Friday, July 9, 2010

Do Customers Really Care About Cloud API's?

Interesting post by Ellen Rubin of CloudSwitch asking if Amazon is the Official Cloud Standard? Her post was inspired by a claim that Amazon’s API should be the basis for an industry standard. Something I've long been against for the simple reason that choice / innovation is good for business. Although I agree with Ellen that AWS has made huge contributions to advance cloud computing. And also agree that "their API is highly proven and widely used, their cloud is highly scalable, and they have by far the biggest traction of any cloud". But the question I ask is do cloud customers really care about the API, so much as the applications and sevice levels applied higher up the stack?
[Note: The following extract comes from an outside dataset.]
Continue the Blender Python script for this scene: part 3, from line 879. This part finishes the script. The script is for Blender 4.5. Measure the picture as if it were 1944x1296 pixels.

At Enomaly we currently have customers launching clouds around the globe, each of which have their own feature requests ranging from various storage approaches to any number of unique technical requirements. Out of all the requests we hear on a daily basis, the Amazon API is almost never is requested. Those who do request it are typically in the government or academic spaces. When it is, it's typically part of a broader RFP where it's mostly a check box and part of a laundry list of requirements. When pushed the answer is typically, -- it's not important. So I ask why the fascination with the AWS API's as a sales pitch when it appears neither service providers or their end customer really care? More to the point, why aren't there any other major cloud providers who support the format other than Amazon? The VMware API or even the Enomaly API are more broadly deployed if you count the number of unique public cloud service providers as your metric.

An API from a sales point of view isn't important because you're not selling an API. You're selling the applications that sit above the API and mostly those applications don't really care what's underneath. As a cloud service provider you're selling a value proposition, and unfortunately an API provides little inherent value other than potentially some reduction in development time if you decide to leave. Actually the really hard stuff is in moving Amazon machine images away from EC2 in a consistant way, which Amazon through their AMI format have made a practically impossible mission. [Paravirt, really?]

I'm not saying API's aren't important for cloud computing, just that with the emergence of meta cloud API such as LibCloud, Jclouds and others, programming against any one single unique cloud service provider API is no longer even a requirement. So my question to those who would have you believe the AWS API is important is again -- why? Is it because your only value is that in which there is little other than your API support? Or is there something I'm missing?